My mom was an artist and took classes and painted all over the country where the novel takes place… Have read it at least a couple of times, it stays in the bedroom for when I need something comfortable to read.
I also love Neal Stephenson’s work, have read most of what he has written, including his newest DoDo novel. Strangely, his co-author on DoDo also was one of sevral coauthors on a huge series he published, The Mongoliad – which I bought most of, and then couldn’t finish either of the first two books I attempted to read. Just boring.
So strange… so I was leery of DoDo, but ti turned out to be great. I’m hoping it’s book one of a series. There’s a new book in the Laundry Series, I think out on July 11th. Can’t wait!
Major Major Major Major
@J R in WV: IMO Stephenson gets himself in trouble when he has room to sprawl, or at least sprawl even more than he already does. I couldn’t get past the second book of the Baroque Cycle, but Cryptonomicon is one of my favorite books. His one-offs are just better.
raven
@J R in WV: Dd you see my reply to you post in the “engineer” thread?
raven
Did you see my reply to your post in the “engineer” thread?
Eric S.
Not a writer, not really, but this seemed s good place to drop this book recommendation.
I Just finished reading The First Fifteen Lives of Harry August. It is not a outer space laser shoot em up but our is sci-fi. It tackled the time travel conundrum from a perspective I’ve never come across. Certain people are reincarnated as themselves and relive their lives over and over again. Kind of like Groundhog Day. It’s an easy read but tackles the time travel paradox from a different perspective. I thought it was a great, fun read. And it works for urban commuters with short, concise chapters.
Murmeltier
This is one of the reasons Geeno got me to finally join in. I love writing, & after years of chaos and health issues, I finally dusted off my notebook & started having a bit of fun w/ writing prompts. I also have a research project (found artifact/local history) that I’ve been jotting notes & ideas for. I have to start doing the actual researching & talking to some folks, etc. It may or may not turn into something of interest to others.
Maybe next year. I’m not ready to dive into this one yet, although I’ve been wanting to give it a shot for several years now.
Beach read? Well, I finished the forward to Mark Twain in Hawaii. If I could just stay awake long enough to read more than the 1st paragraph of the story.

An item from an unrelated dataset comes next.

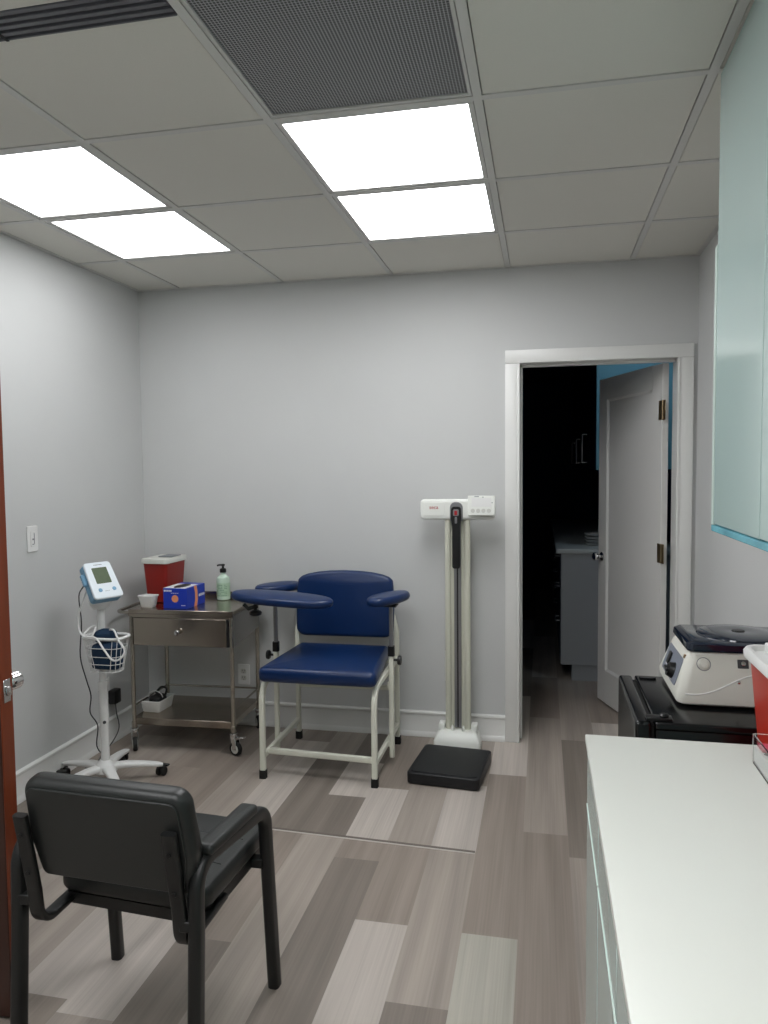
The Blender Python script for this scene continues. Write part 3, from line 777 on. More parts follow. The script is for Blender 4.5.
t = thing('soap_bottle', 'clear pale green pump bottle with black pump on the trolley', 'bottle', (-1.718, 3.80, z))
bx_, by_ = -1.718, 3.80
bm = bmesh.new(); lathe(bm, [(0, 0), (.03, 0), (.036, .004), (.037, .012), (.037, .105), (.034, .122), (.02, .134), (.013, .139), (.013, .15), (0, .15)], (bx_, by_, z), 28); obj('bottle_body', bm, 'soap', t)
bm = bmesh.new()
n = 28
loft(bm, [[Vector((bx_+.0374*cos(2*pi*k/n), by_+.0374*sin(2*pi*k/n), z+h)) for k in range(n)] for h in (.02, .095)], cap=False); lb = obj('wrap_label', bm, 'soaplabel', t)
bm = bmesh.new()
for r_ in range(7):
    zz = z+.027+r_*.0095
    for k in range(-3, 4):
        if random.random() < .25: continue
        a = rad(-80+k*13); c = Vector((bx_+.0376*cos(a), by_+.0376*sin(a), zz)); box(bm, (-.003, -.001, -.0005), (.003+random.random()*.001, .0015, .0006), mx=frame(c, (-sin(a), cos(a), 0), (cos(a), sin(a), 0)))
obj('label_print', bm, 'soaptext', lb)
bm = bmesh.new(); lathe(bm, [(0, .1505), (.017, .1505), (.018, .155), (.017, .17), (.009, .174), (.006, .175), (.006, .186), (.010, .187), (.011, .194), (.008, .197), (0, .197)], (bx_, by_, z), 20)
sweep(bm, smooth_path([(bx_, by_, z+.191), (bx_-.016, by_-.006, z+.192), (bx_-.03, by_-.012, z+.188)], 3), circ(.005, 8)); obj('pump', bm, 'black', t)

def tub_obj(name, label, cat, cx, cy, z0, wb, db, wt, dt, h, r, rot=0.):
    bm = bmesh.new(); m = Matrix.Translation((cx, cy, 0)) @ Matrix.Rotation(rot, 4, 'Z')
    def rg(w, d, zz, rr): return [m @ Vector((p[0], p[1], zz)) for p in rrect(w, d, rr, 4)]
    loft(bm, [rg(wb-.006, db-.006, z0, r*.8), rg(wb, db, z0+.003, r), rg(wt, dt, z0+h-.006, r), rg(wt+.006, dt+.006, z0+h-.005, r), rg(wt+.006, dt+.006, z0+h, r), rg(wt-.004, dt-.004, z0+h, r), rg(wb-.004, db-.004, z0+.004, r*.8)])
    return tag(obj(name, bm, 'white', loc=(cx, cy, z0)), label, cat)
tub_obj('specimen_cup', 'small white square tub beside the blue glove box', 'tub', -2.018, 3.53, z, .066, .050, .084, .064, .062, .010, rad(-3))
tub_obj('storage_tray', 'white plastic tray on the bottom shelf of the steel trolley', 'tray', -2.030, 3.615, .1725, .10, .135, .116, .155, .062, .012, rad(-2))
t = thing('goggles', 'black goggles with white strap in the white shelf tray', 'goggles', (-2.030, 3.62, .178))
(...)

Maybe I ought to stop trying to read in bed!
Julia
Trixie Belden! I read those as a kid instead of Nancy Drew. Never run across anyone before who remembered them!
And also, The Pink Motel…I loved that book. Something I read a few years ago has stayed with me ever since…Station Eleven by Emily St. John Mandel. The book is about a post apocalyptic world and a Shakespearean troupe that travels through it. Elegaic yet hopeful.
Another Scott
@kindness: It’s sitting on the table next to me, but I haven’t started it yet.
Any book with the title like “Al Franken – Giant of the Senate – by Al Franken” gets an immediate chuckle from me even before I crack the cover.
Cheers,
Scott.
geg6
@Another Scott:
It’s a very good read. Crack it, you’ll love it!
stinger
@Julia: I grew up on Trixie Belden, too. Still have a dozen of the old hardbacks, and another dozen of the later ones that were only in pb–much inferior tales. The first 8 or 9 are all you really need, but especially the first three. There was an occasional commenter at… Carpetbagger, maybe?… who used TB as her nym. I was so jealous I hadn’t thought of it first.
gammyjill
@Iowa Old Lady: I know it’s expensive – I received a free copy from the author when I contacted him – but it’s well worth reading. I have my copy and if you send me your edress, I’ll contact you and get your address and mail it.